Augsburger Allgemeine (Land West)
Scharfe Pointen im Scharfen Eck
Kabarett Silvano Tuiach begeistert mit seinem Best-of-Programm in Häder und spielt souverän mit dem Publikum
Dinkelscherben-Häder
Das Scharfe Eck in Häder trägt seinen kantigen Namen ganz zu Recht. Nicht nur macht die gemütliche Hauptstraße hier eine atemberaubend scharfe Biegung um das ehemalige Schulgebäude, das 1974 zum Haus der Gemeinde umgebaut wurde.
Drinnen im Scharfen Eck, wo sich außer Sängern und Schützen heute noch viele andere Vereine die Hand geben, wird auf sieben Schießständen auch scharf geschossen. Nun flogen statt Bleikugeln zur Abwechslung mal die scharfen Pointen. Schützen und Gesangsverein veranstalteten ihren ersten eigenen Kabarettabend. Dank persönlicher Kontakte konnte ein großkalibriges Zugpferd für den kabarettistischen Versuchsballon in der kleinen Gemeinde nahe Dinkelscherben gewonnen werden.
Kein Geringerer als Geisterfahrer Silvano Tuiach legte einen rasanten Zwischenstopp in Häder hin und sorgte mit seinem Best-of-Programm für ein randvolles Haus, das aus allen scharfen Ecken platzte. Für den feierlichen Anlass hatte Häder sich liebevoll herausgeputzt: Die frech rot-weiß gemusterten, wohl aus den 70er-Jahren stammenden Gardinen, die indirekte Neon-Saalbeleuchtung und auch das leicht schräg hängenden Kruzifix im Saal stimmten dezent auf die beiden Kunstfiguren Tuiachs ein: Herrn Hennemann von der Firma Hausfrauenglück und den „lodisch gestylten“Herrn Ranzmayr.
Kaum im Saal, schon schaltete Tuich auf Vollgas und deckte das vergnügte Publikum mit seinen unverzichtbaren Produkten des alltäglichen Bedarfs ein. Vom BröselRambo, dem Seifenreste-Verwerter oder dem Schnarch-Stopper für „sie“bis zum Urinal-Tröpfle-Fänger für „ihn“: Für jedes Problem im Haushalt hat Herr Hennemann alias Tuiach die universelle Lösung parat.

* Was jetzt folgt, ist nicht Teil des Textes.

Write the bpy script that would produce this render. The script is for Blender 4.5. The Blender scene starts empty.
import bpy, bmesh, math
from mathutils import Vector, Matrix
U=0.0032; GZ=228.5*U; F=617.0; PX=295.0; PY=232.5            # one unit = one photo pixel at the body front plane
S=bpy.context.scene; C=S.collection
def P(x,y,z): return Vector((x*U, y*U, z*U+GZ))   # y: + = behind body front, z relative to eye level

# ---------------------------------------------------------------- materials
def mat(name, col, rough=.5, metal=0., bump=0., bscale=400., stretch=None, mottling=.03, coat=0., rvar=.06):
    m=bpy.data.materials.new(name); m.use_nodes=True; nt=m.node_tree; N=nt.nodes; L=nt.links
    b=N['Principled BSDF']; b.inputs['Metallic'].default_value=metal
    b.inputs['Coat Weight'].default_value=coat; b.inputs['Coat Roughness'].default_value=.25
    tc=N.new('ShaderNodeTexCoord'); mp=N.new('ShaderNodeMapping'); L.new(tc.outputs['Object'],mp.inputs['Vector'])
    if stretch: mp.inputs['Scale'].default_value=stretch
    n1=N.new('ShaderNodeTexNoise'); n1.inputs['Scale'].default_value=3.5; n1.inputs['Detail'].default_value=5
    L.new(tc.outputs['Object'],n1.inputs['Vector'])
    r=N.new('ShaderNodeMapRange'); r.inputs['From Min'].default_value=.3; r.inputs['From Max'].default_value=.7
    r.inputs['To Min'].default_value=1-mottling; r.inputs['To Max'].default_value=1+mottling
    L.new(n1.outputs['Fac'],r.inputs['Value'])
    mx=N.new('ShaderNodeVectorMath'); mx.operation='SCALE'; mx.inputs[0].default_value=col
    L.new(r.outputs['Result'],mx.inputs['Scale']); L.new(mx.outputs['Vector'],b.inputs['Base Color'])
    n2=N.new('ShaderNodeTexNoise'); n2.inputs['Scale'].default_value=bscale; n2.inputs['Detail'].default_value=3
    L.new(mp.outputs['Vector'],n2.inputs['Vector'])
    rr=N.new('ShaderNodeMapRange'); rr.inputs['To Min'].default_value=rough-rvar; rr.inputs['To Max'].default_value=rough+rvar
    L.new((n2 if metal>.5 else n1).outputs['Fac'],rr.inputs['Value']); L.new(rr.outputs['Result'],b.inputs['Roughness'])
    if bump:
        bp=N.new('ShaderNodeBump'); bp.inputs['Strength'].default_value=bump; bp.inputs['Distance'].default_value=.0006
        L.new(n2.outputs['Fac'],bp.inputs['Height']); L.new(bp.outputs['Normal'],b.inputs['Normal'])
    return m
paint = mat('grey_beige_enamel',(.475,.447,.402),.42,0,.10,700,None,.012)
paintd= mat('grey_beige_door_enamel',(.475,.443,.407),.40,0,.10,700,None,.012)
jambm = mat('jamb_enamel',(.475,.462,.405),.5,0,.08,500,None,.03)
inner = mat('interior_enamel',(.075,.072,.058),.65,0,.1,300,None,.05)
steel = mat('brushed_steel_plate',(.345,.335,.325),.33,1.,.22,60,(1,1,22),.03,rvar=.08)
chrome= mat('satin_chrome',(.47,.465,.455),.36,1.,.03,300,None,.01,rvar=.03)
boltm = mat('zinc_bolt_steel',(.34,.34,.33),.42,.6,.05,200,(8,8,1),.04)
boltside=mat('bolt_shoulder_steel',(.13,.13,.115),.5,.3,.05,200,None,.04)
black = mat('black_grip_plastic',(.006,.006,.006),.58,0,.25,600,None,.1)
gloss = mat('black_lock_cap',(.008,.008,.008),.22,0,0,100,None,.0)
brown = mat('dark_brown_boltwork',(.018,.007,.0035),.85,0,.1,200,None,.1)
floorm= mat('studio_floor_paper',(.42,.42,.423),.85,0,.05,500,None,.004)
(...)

Denn bei Tuiach sitzt man immer auf der richtigen Seite und jeder in der ersten Reihe. Besonders nette Geste des Kabarettisten ans Publikum: Tuiach hatte sich mehrere Gäste vorher mit Namen und Gesicht eingeprägt und bezog sie nun laufend in seine parodistische Eröffnungsnummer mit ein.
Dass viele seiner Scherze unter die Gürtellinie oder – O-Ton Tuiach: in Richtung „Pfui-Deifi-Zone“– zielten (einer der harmlosesten und gerade noch druckfähig wäre: „Der Letzte, der geht, bieselt den Grill aus“), nahm Häder nicht übel. Auch Mangel an Political Correctnes stellte kein Problem dar, und insgesamt war bei den vielen vernichtenden Rundum-Schlägen in Richtung Mann-Frau wie „Männer werden nur sieben Jahre alt. Hinterher wachsen sie nur noch“oder „Im Himmel gibt es nur zehn Prozent Frauen, sonst wäre es ja die Hölle“, am Ende ein gesundes Gleichgewicht gewahrt.
Die schönsten Sentenzen, bei denen einem schon mal das Lachen im Halse stecken blieb, bot zum Schluss der gute alte bösartige Herr Ranzmayr mit dem Lodenhut. Den muss man einfach immer wieder gern haben. Tuiach zeigte sich den ganzen Abend lang topfit, spielte souverän mit dem Publikum. Als ihm einmal der Pop-Schutz vom Mikro abhandenkam, zog er sich auch hier spontan mit einer kleinen schmutzigen Pointe aus der Affäre.
Fazit: Auch wenn man nicht an „Geisterfahrungen“glaubt, die Erfahrung dieses Geisterfahrers sollte man sich auf jeden Fall reinziehen. Vielleicht nächstes Mal zusammen mit Herrn und Frau Braun? Wir lassen uns überraschen.